═════ Material provided ═════

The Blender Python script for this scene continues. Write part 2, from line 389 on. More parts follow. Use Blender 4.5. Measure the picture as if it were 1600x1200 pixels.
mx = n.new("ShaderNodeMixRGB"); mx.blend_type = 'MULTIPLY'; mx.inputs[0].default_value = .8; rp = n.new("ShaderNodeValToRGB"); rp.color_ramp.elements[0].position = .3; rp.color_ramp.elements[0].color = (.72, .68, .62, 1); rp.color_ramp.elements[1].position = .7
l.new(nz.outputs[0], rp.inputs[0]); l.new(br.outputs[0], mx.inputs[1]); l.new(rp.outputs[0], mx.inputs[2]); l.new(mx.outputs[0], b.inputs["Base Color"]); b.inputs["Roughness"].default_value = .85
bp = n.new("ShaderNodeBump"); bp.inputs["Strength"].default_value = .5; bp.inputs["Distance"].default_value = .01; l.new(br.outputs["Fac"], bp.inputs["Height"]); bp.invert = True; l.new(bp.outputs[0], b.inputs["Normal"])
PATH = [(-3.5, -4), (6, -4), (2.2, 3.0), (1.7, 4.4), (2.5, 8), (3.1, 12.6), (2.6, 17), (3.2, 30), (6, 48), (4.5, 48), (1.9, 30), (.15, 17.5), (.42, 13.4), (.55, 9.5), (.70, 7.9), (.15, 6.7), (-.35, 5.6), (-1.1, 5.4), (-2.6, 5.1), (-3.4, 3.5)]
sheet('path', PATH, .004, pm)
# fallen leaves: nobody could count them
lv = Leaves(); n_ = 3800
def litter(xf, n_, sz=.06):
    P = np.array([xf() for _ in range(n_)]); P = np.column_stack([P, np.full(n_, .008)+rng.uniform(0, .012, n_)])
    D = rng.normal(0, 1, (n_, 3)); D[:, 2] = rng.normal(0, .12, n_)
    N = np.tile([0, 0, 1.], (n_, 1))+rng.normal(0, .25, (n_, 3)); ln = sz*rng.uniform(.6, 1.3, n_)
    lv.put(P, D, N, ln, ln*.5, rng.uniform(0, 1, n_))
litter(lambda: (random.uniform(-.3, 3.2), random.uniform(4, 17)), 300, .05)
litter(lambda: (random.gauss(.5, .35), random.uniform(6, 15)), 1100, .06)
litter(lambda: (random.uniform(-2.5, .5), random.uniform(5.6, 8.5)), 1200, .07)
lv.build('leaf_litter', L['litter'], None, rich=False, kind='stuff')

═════

Challenge: Write each line above out exactly.

Response for this exercise:
The Blender Python script for this scene continues. Write part 2, from line 389 on. More parts follow. Use Blender 4.5. Measure the picture as if it were 1600x1200 pixels.
mx = n.new("ShaderNodeMixRGB"); mx.blend_type = 'MULTIPLY'; mx.inputs[0].default_value = .8; rp = n.new("ShaderNodeValToRGB"); rp.color_ramp.elements[0].position = .3; rp.color_ramp.elements[0].color = (.72, .68, .62, 1); rp.color_ramp.elements[1].position = .7
l.new(nz.outputs[0], rp.inputs[0]); l.new(br.outputs[0], mx.inputs[1]); l.new(rp.outputs[0], mx.inputs[2]); l.new(mx.outputs[0], b.inputs["Base Color"]); b.inputs["Roughness"].default_value = .85
bp = n.new("ShaderNodeBump"); bp.inputs["Strength"].default_value = .5; bp.inputs["Distance"].default_value = .01; l.new(br.outputs["Fac"], bp.inputs["Height"]); bp.invert = True; l.new(bp.outputs[0], b.inputs["Normal"])
PATH = [(-3.5, -4), (6, -4), (2.2, 3.0), (1.7, 4.4), (2.5, 8), (3.1, 12.6), (2.6, 17), (3.2, 30), (6, 48), (4.5, 48), (1.9, 30), (.15, 17.5), (.42, 13.4), (.55, 9.5), (.70, 7.9), (.15, 6.7), (-.35, 5.6), (-1.1, 5.4), (-2.6, 5.1), (-3.4, 3.5)]
sheet('path', PATH, .004, pm)
# fallen leaves: nobody could count them
lv = Leaves(); n_ = 3800
def litter(xf, n_, sz=.06):
    P = np.array([xf() for _ in range(n_)]); P = np.column_stack([P, np.full(n_, .008)+rng.uniform(0, .012, n_)])
    D = rng.normal(0, 1, (n_, 3)); D[:, 2] = rng.normal(0, .12, n_)
    N = np.tile([0, 0, 1.], (n_, 1))+rng.normal(0, .25, (n_, 3)); ln = sz*rng.uniform(.6, 1.3, n_)
    lv.put(P, D, N, ln, ln*.5, rng.uniform(0, 1, n_))
litter(lambda: (random.uniform(-.3, 3.2), random.uniform(4, 17)), 300, .05)
litter(lambda: (random.gauss(.5, .35), random.uniform(6, 15)), 1100, .06)
litter(lambda: (random.uniform(-2.5, .5), random.uniform(5.6, 8.5)), 1200, .07)
lv.build('leaf_litter', L['litter'], None, rich=False, kind='stuff')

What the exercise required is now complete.